Petit à petit, les filles M. essuient des insultes de la part de garçons du quartier : "'Pute, pourquoi tu parles pas avec moi ?', 'donne-moi ton numéro' ou 'pourquoi t'es en short ?'", affirme-t-elle. L'aînée des filles, qui a son permis, obtient un CDD dans une grande surface et s'y rend en voiture. "Du coup, des filles du quartier sont venues l'embêter pour lui demander de les conduire en ville, boire des verres. Ils la traitaient de prétentieuse parce qu'elles ne voulaient pas les emmener." Avec le temps, les relations s'enveniment, puis prennent un nouveau tournant au début de l'été 2017.

Plainte pour "exhibition sexuelle et menaces de mort"

Selon Soizic M., les relations se sont dégradées avec la famille F. à cause "d'un mot de trop". Lors d'une veillée organisée par les habitants pour la mort du fils d'une voisine, Soizic M. reprend un garçon du quartier. "Il avait été injurieux à l'encontre du défunt. Je l'ai remis à sa place. Mon Dieu que n'ai-je pas fait ! Avec ce mot de trop, j'ai signé mon arrêt de mort, confie-t-elle le souffle court. 

Le garçon aurait alors appelé la famille F. et menacé de tuer Soizic. "Je fais ce que je veux à Vernet-Salanque, je suis le patron ici", lui aurait-il lancé. Les fils de la famille F. se joignent au jeune homme, se postent devant l'appartement de Soizic. Là, tout dérape, selon elle : ils traitent les filles de "bâtardes""L'un d'entre eux a baissé son short de plage, s'est masturbé et a touché ses testicules devant nous (...) Il a dit à ma fille : 'Viens me sucer.' Je l'ai bien vu, il est rasé", décrit Soizic M. à la police, dans un document que franceinfo a pu consulter.
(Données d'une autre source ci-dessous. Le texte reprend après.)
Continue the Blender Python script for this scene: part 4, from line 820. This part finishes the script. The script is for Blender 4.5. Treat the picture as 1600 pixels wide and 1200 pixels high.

L'un des fils disait qu'il allait 'faire le 14-Juillet' et tuer tout le monde.

Soizic M.

à franceinfo

L'une des filles reçoit un coup de poing sur l'oreille droite. Les pompiers viennent l'évacuer sous les insultes et les crachats des garçons. La police vient calmer la situation et fait sortir Soizic M. et ses filles. A la suite de cette altercation, la Perpignanaise dépose plainte au commissariat pour "exhibition sexuelle, menaces de mort et violences".

"J'ai jamais vu une histoire pareille"

Malgré l'intervention des forces de l'ordre, la tension ne redescend pas. Avertie du dépôt de plainte, la famille F., "connue de la police", resserre la pression et guette la moindre sortie des filles. Durant tout le mois de juillet, la famille de Soizic M. vit dans le noir. Des pierres sont jetées contre leurs fenêtres. L'une des filles fait une tentative de suicide.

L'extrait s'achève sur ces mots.